» **Dataset**:
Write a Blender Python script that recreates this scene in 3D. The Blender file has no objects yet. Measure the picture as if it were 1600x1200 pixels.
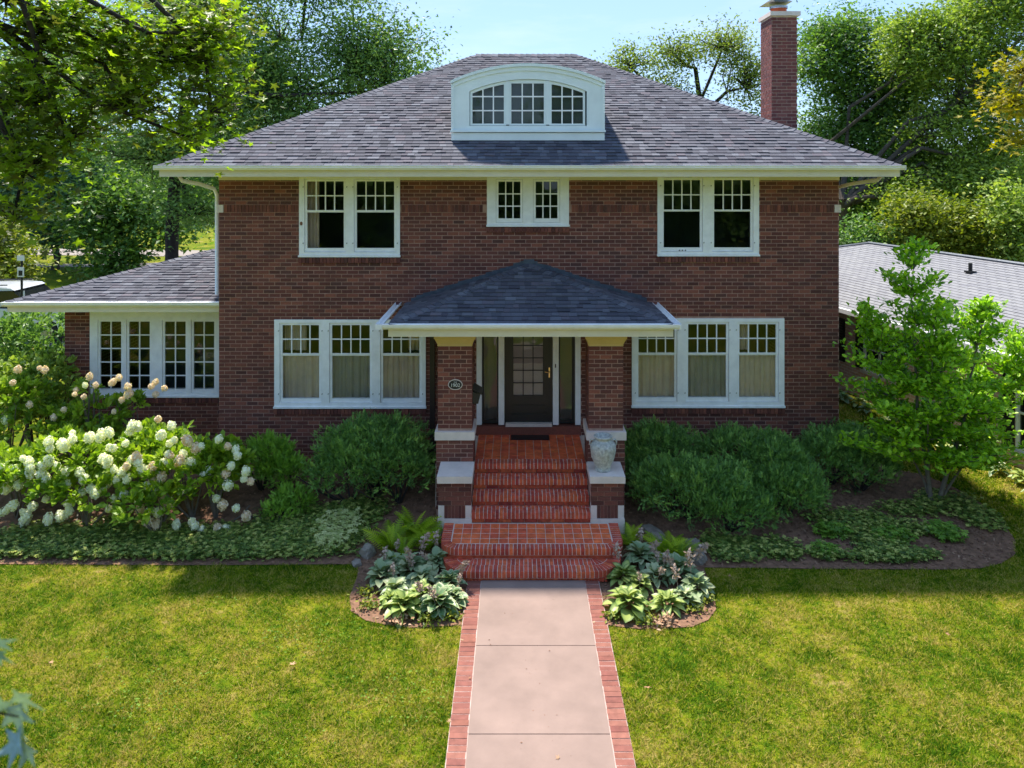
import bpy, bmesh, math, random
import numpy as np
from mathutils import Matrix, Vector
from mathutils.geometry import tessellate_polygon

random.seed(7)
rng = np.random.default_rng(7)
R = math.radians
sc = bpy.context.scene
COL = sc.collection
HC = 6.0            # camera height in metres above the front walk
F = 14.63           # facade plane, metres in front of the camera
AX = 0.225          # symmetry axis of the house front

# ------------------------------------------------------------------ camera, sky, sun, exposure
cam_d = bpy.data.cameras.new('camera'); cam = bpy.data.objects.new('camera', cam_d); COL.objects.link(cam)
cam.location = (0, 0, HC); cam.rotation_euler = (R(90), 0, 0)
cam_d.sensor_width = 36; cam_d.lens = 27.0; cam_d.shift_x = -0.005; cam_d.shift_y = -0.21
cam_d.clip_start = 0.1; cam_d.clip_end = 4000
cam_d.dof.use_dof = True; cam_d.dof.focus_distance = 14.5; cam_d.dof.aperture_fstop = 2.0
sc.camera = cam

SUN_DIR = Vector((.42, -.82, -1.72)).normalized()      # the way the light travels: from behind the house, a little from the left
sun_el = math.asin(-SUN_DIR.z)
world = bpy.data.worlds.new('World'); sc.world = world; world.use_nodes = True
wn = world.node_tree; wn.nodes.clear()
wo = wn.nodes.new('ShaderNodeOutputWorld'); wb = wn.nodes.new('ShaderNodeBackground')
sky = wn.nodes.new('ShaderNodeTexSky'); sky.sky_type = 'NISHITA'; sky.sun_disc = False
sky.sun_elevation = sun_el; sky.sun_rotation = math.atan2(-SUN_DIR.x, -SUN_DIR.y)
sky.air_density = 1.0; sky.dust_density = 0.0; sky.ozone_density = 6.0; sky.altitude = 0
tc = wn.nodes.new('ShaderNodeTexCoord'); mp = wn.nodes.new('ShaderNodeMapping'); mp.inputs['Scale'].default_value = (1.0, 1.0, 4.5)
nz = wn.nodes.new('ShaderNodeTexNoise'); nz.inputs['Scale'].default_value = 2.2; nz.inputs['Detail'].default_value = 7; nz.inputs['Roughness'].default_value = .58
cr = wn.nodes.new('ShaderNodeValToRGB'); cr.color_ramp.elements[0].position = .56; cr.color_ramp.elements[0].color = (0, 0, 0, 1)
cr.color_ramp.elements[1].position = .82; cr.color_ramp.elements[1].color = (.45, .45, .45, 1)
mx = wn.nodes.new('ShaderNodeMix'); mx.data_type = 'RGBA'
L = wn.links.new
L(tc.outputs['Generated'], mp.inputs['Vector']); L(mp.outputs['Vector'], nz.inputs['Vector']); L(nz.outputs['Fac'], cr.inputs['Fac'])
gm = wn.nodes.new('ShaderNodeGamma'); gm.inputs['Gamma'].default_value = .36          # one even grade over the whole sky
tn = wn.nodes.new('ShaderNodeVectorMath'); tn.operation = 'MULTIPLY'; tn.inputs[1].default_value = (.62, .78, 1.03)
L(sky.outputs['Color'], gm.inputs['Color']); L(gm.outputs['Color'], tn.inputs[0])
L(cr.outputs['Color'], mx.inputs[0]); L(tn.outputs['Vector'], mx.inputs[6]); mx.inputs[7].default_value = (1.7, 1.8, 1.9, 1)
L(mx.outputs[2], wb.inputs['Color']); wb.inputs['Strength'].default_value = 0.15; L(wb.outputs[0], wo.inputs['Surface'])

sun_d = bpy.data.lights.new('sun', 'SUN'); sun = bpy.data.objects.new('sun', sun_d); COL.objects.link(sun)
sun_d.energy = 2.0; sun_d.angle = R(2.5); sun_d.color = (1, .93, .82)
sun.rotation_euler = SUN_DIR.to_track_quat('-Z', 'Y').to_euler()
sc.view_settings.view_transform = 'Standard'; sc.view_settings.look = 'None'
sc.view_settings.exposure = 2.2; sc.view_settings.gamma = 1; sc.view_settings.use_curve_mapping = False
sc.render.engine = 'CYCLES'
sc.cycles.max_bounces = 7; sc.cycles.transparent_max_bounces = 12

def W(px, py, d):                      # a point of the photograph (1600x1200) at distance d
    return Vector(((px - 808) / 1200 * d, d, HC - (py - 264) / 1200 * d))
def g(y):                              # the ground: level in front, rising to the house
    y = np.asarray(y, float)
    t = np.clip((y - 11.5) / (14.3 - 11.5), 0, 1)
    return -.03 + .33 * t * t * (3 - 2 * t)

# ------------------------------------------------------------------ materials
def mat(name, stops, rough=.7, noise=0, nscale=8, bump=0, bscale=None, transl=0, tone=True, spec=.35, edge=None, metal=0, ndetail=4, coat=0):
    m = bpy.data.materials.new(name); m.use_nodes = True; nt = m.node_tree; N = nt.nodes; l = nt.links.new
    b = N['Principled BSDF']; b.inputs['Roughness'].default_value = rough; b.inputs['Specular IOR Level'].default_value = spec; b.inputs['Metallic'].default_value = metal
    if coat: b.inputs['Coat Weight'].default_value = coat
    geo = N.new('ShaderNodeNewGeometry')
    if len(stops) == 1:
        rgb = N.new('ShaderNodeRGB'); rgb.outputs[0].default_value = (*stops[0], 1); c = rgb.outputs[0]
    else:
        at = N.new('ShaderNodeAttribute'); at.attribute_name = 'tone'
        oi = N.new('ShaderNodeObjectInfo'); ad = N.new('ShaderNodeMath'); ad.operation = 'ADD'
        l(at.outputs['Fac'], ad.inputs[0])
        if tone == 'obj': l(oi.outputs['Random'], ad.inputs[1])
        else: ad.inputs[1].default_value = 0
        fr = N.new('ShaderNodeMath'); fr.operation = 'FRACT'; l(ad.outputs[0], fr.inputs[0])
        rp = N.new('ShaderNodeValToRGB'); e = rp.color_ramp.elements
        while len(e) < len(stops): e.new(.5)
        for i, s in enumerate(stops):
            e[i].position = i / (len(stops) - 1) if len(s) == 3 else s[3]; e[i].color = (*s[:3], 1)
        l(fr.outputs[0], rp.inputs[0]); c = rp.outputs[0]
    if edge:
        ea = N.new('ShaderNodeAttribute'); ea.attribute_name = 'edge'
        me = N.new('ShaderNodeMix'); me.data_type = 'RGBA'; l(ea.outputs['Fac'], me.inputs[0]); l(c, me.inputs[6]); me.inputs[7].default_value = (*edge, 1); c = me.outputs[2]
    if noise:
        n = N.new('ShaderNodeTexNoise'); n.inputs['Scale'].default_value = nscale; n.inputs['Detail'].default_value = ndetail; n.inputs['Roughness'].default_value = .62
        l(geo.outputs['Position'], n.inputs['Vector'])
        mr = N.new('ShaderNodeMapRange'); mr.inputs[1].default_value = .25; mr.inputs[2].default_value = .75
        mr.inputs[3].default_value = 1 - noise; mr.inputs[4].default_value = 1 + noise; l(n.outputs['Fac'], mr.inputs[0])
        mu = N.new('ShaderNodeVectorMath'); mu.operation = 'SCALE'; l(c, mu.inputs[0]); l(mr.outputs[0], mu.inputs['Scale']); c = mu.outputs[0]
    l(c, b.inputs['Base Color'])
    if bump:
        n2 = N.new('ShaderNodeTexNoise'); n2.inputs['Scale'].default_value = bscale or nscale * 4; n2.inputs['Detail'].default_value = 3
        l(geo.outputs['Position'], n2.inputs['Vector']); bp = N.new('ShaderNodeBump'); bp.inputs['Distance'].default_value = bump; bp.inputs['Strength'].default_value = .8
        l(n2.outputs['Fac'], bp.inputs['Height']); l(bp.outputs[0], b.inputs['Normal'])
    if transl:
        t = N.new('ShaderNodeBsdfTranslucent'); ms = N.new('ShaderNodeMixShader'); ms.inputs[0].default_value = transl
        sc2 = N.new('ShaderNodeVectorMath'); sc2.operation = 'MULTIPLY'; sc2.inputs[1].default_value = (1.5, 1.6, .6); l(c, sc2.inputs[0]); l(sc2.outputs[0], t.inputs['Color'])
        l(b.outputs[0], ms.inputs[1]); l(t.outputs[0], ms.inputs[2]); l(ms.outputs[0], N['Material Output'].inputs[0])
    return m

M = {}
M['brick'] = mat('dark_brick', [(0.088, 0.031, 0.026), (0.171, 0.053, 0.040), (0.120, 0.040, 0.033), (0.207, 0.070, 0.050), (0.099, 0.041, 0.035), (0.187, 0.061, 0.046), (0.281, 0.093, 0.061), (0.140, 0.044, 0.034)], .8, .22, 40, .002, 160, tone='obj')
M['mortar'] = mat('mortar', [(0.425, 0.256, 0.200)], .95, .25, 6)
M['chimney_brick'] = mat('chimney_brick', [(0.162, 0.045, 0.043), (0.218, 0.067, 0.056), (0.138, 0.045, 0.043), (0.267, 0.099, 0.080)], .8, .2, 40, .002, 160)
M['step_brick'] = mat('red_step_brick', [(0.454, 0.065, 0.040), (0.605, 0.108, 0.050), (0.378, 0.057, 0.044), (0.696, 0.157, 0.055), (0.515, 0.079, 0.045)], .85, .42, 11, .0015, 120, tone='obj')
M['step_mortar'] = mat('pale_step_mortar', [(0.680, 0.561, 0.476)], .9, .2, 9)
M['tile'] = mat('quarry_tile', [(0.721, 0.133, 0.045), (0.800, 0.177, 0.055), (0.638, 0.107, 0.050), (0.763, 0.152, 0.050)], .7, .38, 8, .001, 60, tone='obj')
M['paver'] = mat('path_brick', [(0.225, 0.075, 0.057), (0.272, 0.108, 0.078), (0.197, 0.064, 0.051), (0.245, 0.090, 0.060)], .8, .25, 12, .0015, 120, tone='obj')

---

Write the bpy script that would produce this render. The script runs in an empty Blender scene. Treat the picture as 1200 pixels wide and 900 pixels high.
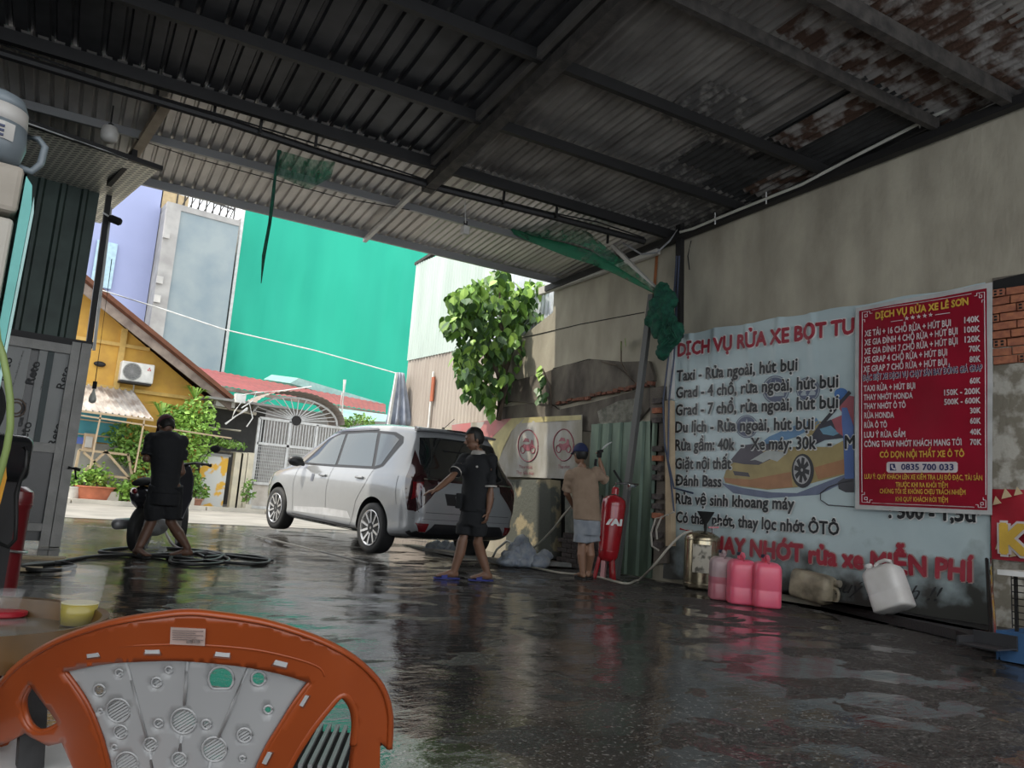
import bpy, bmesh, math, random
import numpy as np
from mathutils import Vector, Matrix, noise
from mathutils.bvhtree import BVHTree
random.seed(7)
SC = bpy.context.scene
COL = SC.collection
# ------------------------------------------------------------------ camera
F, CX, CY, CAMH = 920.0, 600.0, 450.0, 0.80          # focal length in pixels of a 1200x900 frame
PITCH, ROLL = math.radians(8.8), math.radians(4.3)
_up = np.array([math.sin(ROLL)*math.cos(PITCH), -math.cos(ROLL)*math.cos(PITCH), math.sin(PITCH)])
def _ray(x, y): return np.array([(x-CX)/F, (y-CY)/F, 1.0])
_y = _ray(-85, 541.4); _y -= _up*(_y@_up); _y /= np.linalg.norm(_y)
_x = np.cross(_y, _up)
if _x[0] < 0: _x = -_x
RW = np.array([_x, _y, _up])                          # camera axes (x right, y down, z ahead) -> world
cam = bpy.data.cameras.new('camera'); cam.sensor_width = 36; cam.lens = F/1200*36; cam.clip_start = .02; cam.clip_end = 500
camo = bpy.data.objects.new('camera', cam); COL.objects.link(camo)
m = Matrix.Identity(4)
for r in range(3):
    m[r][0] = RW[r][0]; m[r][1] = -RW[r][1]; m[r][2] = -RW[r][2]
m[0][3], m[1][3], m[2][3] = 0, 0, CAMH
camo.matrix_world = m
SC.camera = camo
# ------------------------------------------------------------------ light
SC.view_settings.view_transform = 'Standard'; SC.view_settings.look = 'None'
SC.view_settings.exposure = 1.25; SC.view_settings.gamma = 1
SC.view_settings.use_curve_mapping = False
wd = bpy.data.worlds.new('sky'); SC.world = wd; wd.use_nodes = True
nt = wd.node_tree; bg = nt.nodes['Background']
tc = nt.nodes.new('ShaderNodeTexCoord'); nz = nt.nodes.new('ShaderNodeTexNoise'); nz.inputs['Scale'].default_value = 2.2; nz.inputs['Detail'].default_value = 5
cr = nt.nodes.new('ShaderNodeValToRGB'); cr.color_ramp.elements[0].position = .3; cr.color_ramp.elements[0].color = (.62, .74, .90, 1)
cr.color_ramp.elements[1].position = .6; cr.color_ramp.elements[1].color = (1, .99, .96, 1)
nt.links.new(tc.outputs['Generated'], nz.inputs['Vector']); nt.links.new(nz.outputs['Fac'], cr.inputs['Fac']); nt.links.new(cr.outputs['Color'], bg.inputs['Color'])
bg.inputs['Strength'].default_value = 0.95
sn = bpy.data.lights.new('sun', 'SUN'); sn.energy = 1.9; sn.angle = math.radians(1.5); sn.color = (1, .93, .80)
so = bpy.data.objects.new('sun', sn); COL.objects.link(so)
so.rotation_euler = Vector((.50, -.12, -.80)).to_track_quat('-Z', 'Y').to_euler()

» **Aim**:
Copy word for word every line from the one with "Write a Blender" through the one with "from mathutils.geometry import", including both. No pictures belong in the copy.

» **Solution**:
Write a Blender Python script that recreates this scene in 3D. The Blender file has no objects yet. Measure the picture as if it were 1600x1200 pixels.
import bpy, bmesh, math, random
import numpy as np
from mathutils import Matrix, Vector
from mathutils.geometry import tessellate_polygon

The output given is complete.